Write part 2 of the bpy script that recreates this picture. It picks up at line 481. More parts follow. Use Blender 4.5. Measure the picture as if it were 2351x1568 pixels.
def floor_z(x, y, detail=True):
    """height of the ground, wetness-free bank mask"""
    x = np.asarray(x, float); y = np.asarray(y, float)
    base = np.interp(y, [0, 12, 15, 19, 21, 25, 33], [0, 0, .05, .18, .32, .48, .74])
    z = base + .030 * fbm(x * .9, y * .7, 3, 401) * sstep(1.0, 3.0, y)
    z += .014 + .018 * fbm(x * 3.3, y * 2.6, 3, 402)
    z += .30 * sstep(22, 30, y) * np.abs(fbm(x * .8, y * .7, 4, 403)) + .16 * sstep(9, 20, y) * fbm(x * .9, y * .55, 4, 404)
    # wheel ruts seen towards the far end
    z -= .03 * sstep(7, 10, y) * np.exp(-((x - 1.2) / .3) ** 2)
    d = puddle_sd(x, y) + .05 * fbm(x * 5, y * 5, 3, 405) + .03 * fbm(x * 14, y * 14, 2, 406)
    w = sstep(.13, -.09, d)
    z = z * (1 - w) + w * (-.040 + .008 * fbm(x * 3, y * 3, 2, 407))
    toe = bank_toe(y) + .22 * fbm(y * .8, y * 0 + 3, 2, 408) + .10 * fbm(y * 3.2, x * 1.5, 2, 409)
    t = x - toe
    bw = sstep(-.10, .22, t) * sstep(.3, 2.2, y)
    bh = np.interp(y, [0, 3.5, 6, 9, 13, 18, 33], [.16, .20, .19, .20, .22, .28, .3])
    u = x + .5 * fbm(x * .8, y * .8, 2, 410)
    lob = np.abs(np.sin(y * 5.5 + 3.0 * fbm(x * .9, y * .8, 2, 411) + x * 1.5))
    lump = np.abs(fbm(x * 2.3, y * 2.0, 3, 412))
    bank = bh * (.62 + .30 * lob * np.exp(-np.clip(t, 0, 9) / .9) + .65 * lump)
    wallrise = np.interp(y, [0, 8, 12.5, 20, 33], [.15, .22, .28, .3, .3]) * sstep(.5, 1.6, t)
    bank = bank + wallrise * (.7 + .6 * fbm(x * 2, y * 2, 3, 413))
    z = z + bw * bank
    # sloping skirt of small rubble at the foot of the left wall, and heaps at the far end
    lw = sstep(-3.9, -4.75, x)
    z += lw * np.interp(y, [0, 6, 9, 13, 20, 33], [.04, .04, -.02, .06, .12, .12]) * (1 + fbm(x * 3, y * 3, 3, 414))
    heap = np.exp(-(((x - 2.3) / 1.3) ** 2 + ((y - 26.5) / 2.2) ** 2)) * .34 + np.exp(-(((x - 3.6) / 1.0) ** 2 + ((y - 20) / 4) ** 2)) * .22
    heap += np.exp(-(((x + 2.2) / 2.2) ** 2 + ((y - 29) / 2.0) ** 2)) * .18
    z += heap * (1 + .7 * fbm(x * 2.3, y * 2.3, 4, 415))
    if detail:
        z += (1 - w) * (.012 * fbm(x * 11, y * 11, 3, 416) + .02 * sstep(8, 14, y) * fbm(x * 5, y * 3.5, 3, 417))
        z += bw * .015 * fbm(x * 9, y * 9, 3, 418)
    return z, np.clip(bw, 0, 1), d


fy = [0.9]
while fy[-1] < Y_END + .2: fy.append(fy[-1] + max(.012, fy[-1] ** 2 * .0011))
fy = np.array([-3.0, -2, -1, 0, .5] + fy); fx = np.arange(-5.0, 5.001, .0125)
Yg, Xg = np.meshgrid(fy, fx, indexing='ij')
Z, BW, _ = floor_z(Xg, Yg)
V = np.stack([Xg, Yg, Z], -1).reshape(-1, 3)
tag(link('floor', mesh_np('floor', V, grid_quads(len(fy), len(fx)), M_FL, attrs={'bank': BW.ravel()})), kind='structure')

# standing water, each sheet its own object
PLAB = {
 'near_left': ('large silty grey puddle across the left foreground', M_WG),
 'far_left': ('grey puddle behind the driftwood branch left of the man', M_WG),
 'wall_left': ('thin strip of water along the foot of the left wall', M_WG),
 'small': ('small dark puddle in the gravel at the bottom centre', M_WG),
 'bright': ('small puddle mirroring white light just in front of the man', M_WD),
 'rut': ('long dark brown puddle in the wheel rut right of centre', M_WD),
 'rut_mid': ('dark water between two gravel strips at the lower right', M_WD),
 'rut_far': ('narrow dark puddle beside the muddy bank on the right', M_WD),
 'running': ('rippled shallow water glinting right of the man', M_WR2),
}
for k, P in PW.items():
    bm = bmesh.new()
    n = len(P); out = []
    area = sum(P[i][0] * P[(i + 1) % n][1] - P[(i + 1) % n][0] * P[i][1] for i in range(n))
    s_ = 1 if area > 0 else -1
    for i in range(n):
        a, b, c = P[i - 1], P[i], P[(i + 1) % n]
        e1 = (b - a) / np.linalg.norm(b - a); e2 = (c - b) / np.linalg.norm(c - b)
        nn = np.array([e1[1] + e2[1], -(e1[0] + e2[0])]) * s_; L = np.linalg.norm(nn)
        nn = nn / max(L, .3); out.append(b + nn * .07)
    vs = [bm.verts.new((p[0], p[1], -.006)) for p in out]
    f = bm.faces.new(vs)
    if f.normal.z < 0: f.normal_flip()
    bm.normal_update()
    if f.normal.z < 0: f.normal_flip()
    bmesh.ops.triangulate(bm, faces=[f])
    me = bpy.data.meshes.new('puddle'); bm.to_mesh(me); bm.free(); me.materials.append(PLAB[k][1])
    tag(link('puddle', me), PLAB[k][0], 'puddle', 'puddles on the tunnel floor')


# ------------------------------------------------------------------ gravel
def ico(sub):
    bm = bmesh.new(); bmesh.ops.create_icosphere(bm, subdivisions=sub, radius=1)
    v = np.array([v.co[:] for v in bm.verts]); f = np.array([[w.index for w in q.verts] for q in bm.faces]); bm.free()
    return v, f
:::
Short exercise: Recite the full listing above exactly.

Full answer:
Write part 2 of the bpy script that recreates this picture. It picks up at line 481. More parts follow. Use Blender 4.5. Measure the picture as if it were 2351x1568 pixels.
def floor_z(x, y, detail=True):
    """height of the ground, wetness-free bank mask"""
    x = np.asarray(x, float); y = np.asarray(y, float)
    base = np.interp(y, [0, 12, 15, 19, 21, 25, 33], [0, 0, .05, .18, .32, .48, .74])
    z = base + .030 * fbm(x * .9, y * .7, 3, 401) * sstep(1.0, 3.0, y)
    z += .014 + .018 * fbm(x * 3.3, y * 2.6, 3, 402)
    z += .30 * sstep(22, 30, y) * np.abs(fbm(x * .8, y * .7, 4, 403)) + .16 * sstep(9, 20, y) * fbm(x * .9, y * .55, 4, 404)
    # wheel ruts seen towards the far end
    z -= .03 * sstep(7, 10, y) * np.exp(-((x - 1.2) / .3) ** 2)
    d = puddle_sd(x, y) + .05 * fbm(x * 5, y * 5, 3, 405) + .03 * fbm(x * 14, y * 14, 2, 406)
    w = sstep(.13, -.09, d)
    z = z * (1 - w) + w * (-.040 + .008 * fbm(x * 3, y * 3, 2, 407))
    toe = bank_toe(y) + .22 * fbm(y * .8, y * 0 + 3, 2, 408) + .10 * fbm(y * 3.2, x * 1.5, 2, 409)
    t = x - toe
    bw = sstep(-.10, .22, t) * sstep(.3, 2.2, y)
    bh = np.interp(y, [0, 3.5, 6, 9, 13, 18, 33], [.16, .20, .19, .20, .22, .28, .3])
    u = x + .5 * fbm(x * .8, y * .8, 2, 410)
    lob = np.abs(np.sin(y * 5.5 + 3.0 * fbm(x * .9, y * .8, 2, 411) + x * 1.5))
    lump = np.abs(fbm(x * 2.3, y * 2.0, 3, 412))
    bank = bh * (.62 + .30 * lob * np.exp(-np.clip(t, 0, 9) / .9) + .65 * lump)
    wallrise = np.interp(y, [0, 8, 12.5, 20, 33], [.15, .22, .28, .3, .3]) * sstep(.5, 1.6, t)
    bank = bank + wallrise * (.7 + .6 * fbm(x * 2, y * 2, 3, 413))
    z = z + bw * bank
    # sloping skirt of small rubble at the foot of the left wall, and heaps at the far end
    lw = sstep(-3.9, -4.75, x)
    z += lw * np.interp(y, [0, 6, 9, 13, 20, 33], [.04, .04, -.02, .06, .12, .12]) * (1 + fbm(x * 3, y * 3, 3, 414))
    heap = np.exp(-(((x - 2.3) / 1.3) ** 2 + ((y - 26.5) / 2.2) ** 2)) * .34 + np.exp(-(((x - 3.6) / 1.0) ** 2 + ((y - 20) / 4) ** 2)) * .22
    heap += np.exp(-(((x + 2.2) / 2.2) ** 2 + ((y - 29) / 2.0) ** 2)) * .18
    z += heap * (1 + .7 * fbm(x * 2.3, y * 2.3, 4, 415))
    if detail:
        z += (1 - w) * (.012 * fbm(x * 11, y * 11, 3, 416) + .02 * sstep(8, 14, y) * fbm(x * 5, y * 3.5, 3, 417))
        z += bw * .015 * fbm(x * 9, y * 9, 3, 418)
    return z, np.clip(bw, 0, 1), d


fy = [0.9]
while fy[-1] < Y_END + .2: fy.append(fy[-1] + max(.012, fy[-1] ** 2 * .0011))
fy = np.array([-3.0, -2, -1, 0, .5] + fy); fx = np.arange(-5.0, 5.001, .0125)
Yg, Xg = np.meshgrid(fy, fx, indexing='ij')
Z, BW, _ = floor_z(Xg, Yg)
V = np.stack([Xg, Yg, Z], -1).reshape(-1, 3)
tag(link('floor', mesh_np('floor', V, grid_quads(len(fy), len(fx)), M_FL, attrs={'bank': BW.ravel()})), kind='structure')

# standing water, each sheet its own object
PLAB = {
 'near_left': ('large silty grey puddle across the left foreground', M_WG),
 'far_left': ('grey puddle behind the driftwood branch left of the man', M_WG),
 'wall_left': ('thin strip of water along the foot of the left wall', M_WG),
 'small': ('small dark puddle in the gravel at the bottom centre', M_WG),
 'bright': ('small puddle mirroring white light just in front of the man', M_WD),
 'rut': ('long dark brown puddle in the wheel rut right of centre', M_WD),
 'rut_mid': ('dark water between two gravel strips at the lower right', M_WD),
 'rut_far': ('narrow dark puddle beside the muddy bank on the right', M_WD),
 'running': ('rippled shallow water glinting right of the man', M_WR2),
}
for k, P in PW.items():
    bm = bmesh.new()
    n = len(P); out = []
    area = sum(P[i][0] * P[(i + 1) % n][1] - P[(i + 1) % n][0] * P[i][1] for i in range(n))
    s_ = 1 if area > 0 else -1
    for i in range(n):
        a, b, c = P[i - 1], P[i], P[(i + 1) % n]
        e1 = (b - a) / np.linalg.norm(b - a); e2 = (c - b) / np.linalg.norm(c - b)
        nn = np.array([e1[1] + e2[1], -(e1[0] + e2[0])]) * s_; L = np.linalg.norm(nn)
        nn = nn / max(L, .3); out.append(b + nn * .07)
    vs = [bm.verts.new((p[0], p[1], -.006)) for p in out]
    f = bm.faces.new(vs)
    if f.normal.z < 0: f.normal_flip()
    bm.normal_update()
    if f.normal.z < 0: f.normal_flip()
    bmesh.ops.triangulate(bm, faces=[f])
    me = bpy.data.meshes.new('puddle'); bm.to_mesh(me); bm.free(); me.materials.append(PLAB[k][1])
    tag(link('puddle', me), PLAB[k][0], 'puddle', 'puddles on the tunnel floor')


# ------------------------------------------------------------------ gravel
def ico(sub):
    bm = bmesh.new(); bmesh.ops.create_icosphere(bm, subdivisions=sub, radius=1)
    v = np.array([v.co[:] for v in bm.verts]); f = np.array([[w.index for w in q.verts] for q in bm.faces]); bm.free()
    return v, f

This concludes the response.